Dataset excerpt ▸
———
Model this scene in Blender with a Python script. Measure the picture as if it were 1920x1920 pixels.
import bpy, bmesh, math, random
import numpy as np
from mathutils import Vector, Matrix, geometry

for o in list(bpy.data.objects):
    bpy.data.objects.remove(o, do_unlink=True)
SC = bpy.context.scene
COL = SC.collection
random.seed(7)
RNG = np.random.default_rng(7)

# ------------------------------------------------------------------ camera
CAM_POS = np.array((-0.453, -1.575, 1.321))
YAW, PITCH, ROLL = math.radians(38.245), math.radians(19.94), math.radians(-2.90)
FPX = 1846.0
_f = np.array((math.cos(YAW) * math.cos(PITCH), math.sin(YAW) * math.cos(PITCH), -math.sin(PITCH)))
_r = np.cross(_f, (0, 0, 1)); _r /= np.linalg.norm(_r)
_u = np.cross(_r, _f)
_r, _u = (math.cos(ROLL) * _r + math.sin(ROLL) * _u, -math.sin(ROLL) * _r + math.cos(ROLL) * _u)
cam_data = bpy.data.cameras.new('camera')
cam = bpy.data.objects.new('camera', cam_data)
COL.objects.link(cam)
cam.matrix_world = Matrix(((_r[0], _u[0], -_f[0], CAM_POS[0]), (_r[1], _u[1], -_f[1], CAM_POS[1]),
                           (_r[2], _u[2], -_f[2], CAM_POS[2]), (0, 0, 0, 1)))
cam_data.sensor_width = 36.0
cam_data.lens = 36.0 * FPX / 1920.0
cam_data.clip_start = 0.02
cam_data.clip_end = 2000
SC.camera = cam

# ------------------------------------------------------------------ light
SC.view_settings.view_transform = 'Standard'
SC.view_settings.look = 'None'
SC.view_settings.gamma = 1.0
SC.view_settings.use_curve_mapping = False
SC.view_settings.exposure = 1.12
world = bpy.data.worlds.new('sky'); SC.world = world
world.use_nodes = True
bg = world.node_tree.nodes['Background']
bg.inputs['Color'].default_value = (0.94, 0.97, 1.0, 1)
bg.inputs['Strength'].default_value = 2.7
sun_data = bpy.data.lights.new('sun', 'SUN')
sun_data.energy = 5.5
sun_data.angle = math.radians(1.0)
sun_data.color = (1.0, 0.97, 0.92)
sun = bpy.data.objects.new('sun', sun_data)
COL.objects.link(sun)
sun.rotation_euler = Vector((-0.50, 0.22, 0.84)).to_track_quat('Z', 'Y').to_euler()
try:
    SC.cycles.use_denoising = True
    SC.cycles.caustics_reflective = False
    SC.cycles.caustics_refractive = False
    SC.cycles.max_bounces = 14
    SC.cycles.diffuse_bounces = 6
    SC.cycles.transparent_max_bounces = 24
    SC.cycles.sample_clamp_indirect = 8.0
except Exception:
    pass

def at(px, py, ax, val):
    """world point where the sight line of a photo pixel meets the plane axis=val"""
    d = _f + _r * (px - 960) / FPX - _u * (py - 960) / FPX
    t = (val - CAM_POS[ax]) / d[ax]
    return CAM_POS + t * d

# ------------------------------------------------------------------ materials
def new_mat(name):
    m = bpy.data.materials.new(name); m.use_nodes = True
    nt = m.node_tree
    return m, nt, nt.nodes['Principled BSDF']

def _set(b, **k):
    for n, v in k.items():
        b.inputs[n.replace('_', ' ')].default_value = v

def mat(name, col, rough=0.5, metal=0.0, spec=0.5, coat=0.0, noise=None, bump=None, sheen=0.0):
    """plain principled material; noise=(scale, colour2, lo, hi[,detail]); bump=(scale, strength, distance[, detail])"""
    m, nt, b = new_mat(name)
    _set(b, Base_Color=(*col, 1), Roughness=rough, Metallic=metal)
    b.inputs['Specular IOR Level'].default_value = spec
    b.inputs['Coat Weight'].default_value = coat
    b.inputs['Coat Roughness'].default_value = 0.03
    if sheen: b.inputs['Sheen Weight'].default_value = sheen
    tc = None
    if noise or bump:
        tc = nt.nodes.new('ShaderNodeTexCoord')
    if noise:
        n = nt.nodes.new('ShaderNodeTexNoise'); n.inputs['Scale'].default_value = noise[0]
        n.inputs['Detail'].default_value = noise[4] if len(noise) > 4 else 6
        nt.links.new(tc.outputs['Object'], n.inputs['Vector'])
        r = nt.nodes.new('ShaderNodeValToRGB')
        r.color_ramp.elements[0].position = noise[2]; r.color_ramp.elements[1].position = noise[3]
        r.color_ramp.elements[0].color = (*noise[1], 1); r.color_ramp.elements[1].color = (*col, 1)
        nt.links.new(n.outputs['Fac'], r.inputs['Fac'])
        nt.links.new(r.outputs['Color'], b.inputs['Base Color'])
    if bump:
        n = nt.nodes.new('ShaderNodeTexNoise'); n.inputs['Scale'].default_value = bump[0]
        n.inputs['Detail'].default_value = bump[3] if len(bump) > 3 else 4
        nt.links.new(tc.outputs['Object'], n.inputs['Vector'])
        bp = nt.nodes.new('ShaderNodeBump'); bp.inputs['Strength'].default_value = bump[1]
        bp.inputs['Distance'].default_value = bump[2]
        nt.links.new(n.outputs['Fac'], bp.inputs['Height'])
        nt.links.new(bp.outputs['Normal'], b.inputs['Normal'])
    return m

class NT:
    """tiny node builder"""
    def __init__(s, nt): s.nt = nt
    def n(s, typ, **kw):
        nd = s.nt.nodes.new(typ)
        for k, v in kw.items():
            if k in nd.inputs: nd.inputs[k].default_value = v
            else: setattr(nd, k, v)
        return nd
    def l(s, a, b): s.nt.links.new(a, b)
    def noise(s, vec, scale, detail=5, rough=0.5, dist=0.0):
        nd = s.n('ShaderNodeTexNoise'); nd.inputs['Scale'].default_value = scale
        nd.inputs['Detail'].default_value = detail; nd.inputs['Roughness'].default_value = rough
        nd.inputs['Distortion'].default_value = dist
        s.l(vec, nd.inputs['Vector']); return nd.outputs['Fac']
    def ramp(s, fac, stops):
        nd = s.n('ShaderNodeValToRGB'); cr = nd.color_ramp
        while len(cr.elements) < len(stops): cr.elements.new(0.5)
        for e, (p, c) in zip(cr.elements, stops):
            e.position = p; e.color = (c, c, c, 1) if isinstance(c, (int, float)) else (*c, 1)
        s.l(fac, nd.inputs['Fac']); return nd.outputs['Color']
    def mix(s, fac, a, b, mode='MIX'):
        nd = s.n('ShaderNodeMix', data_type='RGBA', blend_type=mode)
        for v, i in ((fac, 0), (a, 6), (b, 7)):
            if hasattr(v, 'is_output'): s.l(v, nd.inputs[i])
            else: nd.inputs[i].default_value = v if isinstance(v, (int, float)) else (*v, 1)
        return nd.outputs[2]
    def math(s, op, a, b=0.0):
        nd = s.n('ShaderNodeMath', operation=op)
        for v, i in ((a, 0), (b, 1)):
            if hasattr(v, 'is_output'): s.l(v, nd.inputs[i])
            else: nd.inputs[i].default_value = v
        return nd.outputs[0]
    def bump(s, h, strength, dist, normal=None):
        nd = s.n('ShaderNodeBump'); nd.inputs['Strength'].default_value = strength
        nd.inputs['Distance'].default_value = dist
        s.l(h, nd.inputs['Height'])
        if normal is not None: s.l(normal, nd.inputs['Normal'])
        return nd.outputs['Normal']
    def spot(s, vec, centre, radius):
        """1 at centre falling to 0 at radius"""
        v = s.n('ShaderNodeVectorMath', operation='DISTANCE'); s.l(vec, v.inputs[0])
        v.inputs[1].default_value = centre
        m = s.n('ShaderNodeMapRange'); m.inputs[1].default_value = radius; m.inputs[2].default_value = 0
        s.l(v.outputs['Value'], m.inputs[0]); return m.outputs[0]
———
Problem statement ▸ Write out all the lines again, exactly as they are.

Final result ▸
Model this scene in Blender with a Python script. Measure the picture as if it were 1920x1920 pixels.
import bpy, bmesh, math, random
import numpy as np
from mathutils import Vector, Matrix, geometry

for o in list(bpy.data.objects):
    bpy.data.objects.remove(o, do_unlink=True)
SC = bpy.context.scene
COL = SC.collection
random.seed(7)
RNG = np.random.default_rng(7)

# ------------------------------------------------------------------ camera
CAM_POS = np.array((-0.453, -1.575, 1.321))
YAW, PITCH, ROLL = math.radians(38.245), math.radians(19.94), math.radians(-2.90)
FPX = 1846.0
_f = np.array((math.cos(YAW) * math.cos(PITCH), math.sin(YAW) * math.cos(PITCH), -math.sin(PITCH)))
_r = np.cross(_f, (0, 0, 1)); _r /= np.linalg.norm(_r)
_u = np.cross(_r, _f)
_r, _u = (math.cos(ROLL) * _r + math.sin(ROLL) * _u, -math.sin(ROLL) * _r + math.cos(ROLL) * _u)
cam_data = bpy.data.cameras.new('camera')
cam = bpy.data.objects.new('camera', cam_data)
COL.objects.link(cam)
cam.matrix_world = Matrix(((_r[0], _u[0], -_f[0], CAM_POS[0]), (_r[1], _u[1], -_f[1], CAM_POS[1]),
                           (_r[2], _u[2], -_f[2], CAM_POS[2]), (0, 0, 0, 1)))
cam_data.sensor_width = 36.0
cam_data.lens = 36.0 * FPX / 1920.0
cam_data.clip_start = 0.02
cam_data.clip_end = 2000
SC.camera = cam

# ------------------------------------------------------------------ light
SC.view_settings.view_transform = 'Standard'
SC.view_settings.look = 'None'
SC.view_settings.gamma = 1.0
SC.view_settings.use_curve_mapping = False
SC.view_settings.exposure = 1.12
world = bpy.data.worlds.new('sky'); SC.world = world
world.use_nodes = True
bg = world.node_tree.nodes['Background']
bg.inputs['Color'].default_value = (0.94, 0.97, 1.0, 1)
bg.inputs['Strength'].default_value = 2.7
sun_data = bpy.data.lights.new('sun', 'SUN')
sun_data.energy = 5.5
sun_data.angle = math.radians(1.0)
sun_data.color = (1.0, 0.97, 0.92)
sun = bpy.data.objects.new('sun', sun_data)
COL.objects.link(sun)
sun.rotation_euler = Vector((-0.50, 0.22, 0.84)).to_track_quat('Z', 'Y').to_euler()
try:
    SC.cycles.use_denoising = True
    SC.cycles.caustics_reflective = False
    SC.cycles.caustics_refractive = False
    SC.cycles.max_bounces = 14
    SC.cycles.diffuse_bounces = 6
    SC.cycles.transparent_max_bounces = 24
    SC.cycles.sample_clamp_indirect = 8.0
except Exception:
    pass

def at(px, py, ax, val):
    """world point where the sight line of a photo pixel meets the plane axis=val"""
    d = _f + _r * (px - 960) / FPX - _u * (py - 960) / FPX
    t = (val - CAM_POS[ax]) / d[ax]
    return CAM_POS + t * d

# ------------------------------------------------------------------ materials
def new_mat(name):
    m = bpy.data.materials.new(name); m.use_nodes = True
    nt = m.node_tree
    return m, nt, nt.nodes['Principled BSDF']

def _set(b, **k):
    for n, v in k.items():
        b.inputs[n.replace('_', ' ')].default_value = v

def mat(name, col, rough=0.5, metal=0.0, spec=0.5, coat=0.0, noise=None, bump=None, sheen=0.0):
    """plain principled material; noise=(scale, colour2, lo, hi[,detail]); bump=(scale, strength, distance[, detail])"""
    m, nt, b = new_mat(name)
    _set(b, Base_Color=(*col, 1), Roughness=rough, Metallic=metal)
    b.inputs['Specular IOR Level'].default_value = spec
    b.inputs['Coat Weight'].default_value = coat
    b.inputs['Coat Roughness'].default_value = 0.03
    if sheen: b.inputs['Sheen Weight'].default_value = sheen
    tc = None
    if noise or bump:
        tc = nt.nodes.new('ShaderNodeTexCoord')
    if noise:
        n = nt.nodes.new('ShaderNodeTexNoise'); n.inputs['Scale'].default_value = noise[0]
        n.inputs['Detail'].default_value = noise[4] if len(noise) > 4 else 6
        nt.links.new(tc.outputs['Object'], n.inputs['Vector'])
        r = nt.nodes.new('ShaderNodeValToRGB')
        r.color_ramp.elements[0].position = noise[2]; r.color_ramp.elements[1].position = noise[3]
        r.color_ramp.elements[0].color = (*noise[1], 1); r.color_ramp.elements[1].color = (*col, 1)
        nt.links.new(n.outputs['Fac'], r.inputs['Fac'])
        nt.links.new(r.outputs['Color'], b.inputs['Base Color'])
    if bump:
        n = nt.nodes.new('ShaderNodeTexNoise'); n.inputs['Scale'].default_value = bump[0]
        n.inputs['Detail'].default_value = bump[3] if len(bump) > 3 else 4
        nt.links.new(tc.outputs['Object'], n.inputs['Vector'])
        bp = nt.nodes.new('ShaderNodeBump'); bp.inputs['Strength'].default_value = bump[1]
        bp.inputs['Distance'].default_value = bump[2]
        nt.links.new(n.outputs['Fac'], bp.inputs['Height'])
        nt.links.new(bp.outputs['Normal'], b.inputs['Normal'])
    return m

class NT:
    """tiny node builder"""
    def __init__(s, nt): s.nt = nt
    def n(s, typ, **kw):
        nd = s.nt.nodes.new(typ)
        for k, v in kw.items():
            if k in nd.inputs: nd.inputs[k].default_value = v
            else: setattr(nd, k, v)
        return nd
    def l(s, a, b): s.nt.links.new(a, b)
    def noise(s, vec, scale, detail=5, rough=0.5, dist=0.0):
        nd = s.n('ShaderNodeTexNoise'); nd.inputs['Scale'].default_value = scale
        nd.inputs['Detail'].default_value = detail; nd.inputs['Roughness'].default_value = rough
        nd.inputs['Distortion'].default_value = dist
        s.l(vec, nd.inputs['Vector']); return nd.outputs['Fac']
    def ramp(s, fac, stops):
        nd = s.n('ShaderNodeValToRGB'); cr = nd.color_ramp
        while len(cr.elements) < len(stops): cr.elements.new(0.5)
        for e, (p, c) in zip(cr.elements, stops):
            e.position = p; e.color = (c, c, c, 1) if isinstance(c, (int, float)) else (*c, 1)
        s.l(fac, nd.inputs['Fac']); return nd.outputs['Color']
    def mix(s, fac, a, b, mode='MIX'):
        nd = s.n('ShaderNodeMix', data_type='RGBA', blend_type=mode)
        for v, i in ((fac, 0), (a, 6), (b, 7)):
            if hasattr(v, 'is_output'): s.l(v, nd.inputs[i])
            else: nd.inputs[i].default_value = v if isinstance(v, (int, float)) else (*v, 1)
        return nd.outputs[2]
    def math(s, op, a, b=0.0):
        nd = s.n('ShaderNodeMath', operation=op)
        for v, i in ((a, 0), (b, 1)):
            if hasattr(v, 'is_output'): s.l(v, nd.inputs[i])
            else: nd.inputs[i].default_value = v
        return nd.outputs[0]
    def bump(s, h, strength, dist, normal=None):
        nd = s.n('ShaderNodeBump'); nd.inputs['Strength'].default_value = strength
        nd.inputs['Distance'].default_value = dist
        s.l(h, nd.inputs['Height'])
        if normal is not None: s.l(normal, nd.inputs['Normal'])
        return nd.outputs['Normal']
    def spot(s, vec, centre, radius):
        """1 at centre falling to 0 at radius"""
        v = s.n('ShaderNodeVectorMath', operation='DISTANCE'); s.l(vec, v.inputs[0])
        v.inputs[1].default_value = centre
        m = s.n('ShaderNodeMapRange'); m.inputs[1].default_value = radius; m.inputs[2].default_value = 0
        s.l(v.outputs['Value'], m.inputs[0]); return m.outputs[0]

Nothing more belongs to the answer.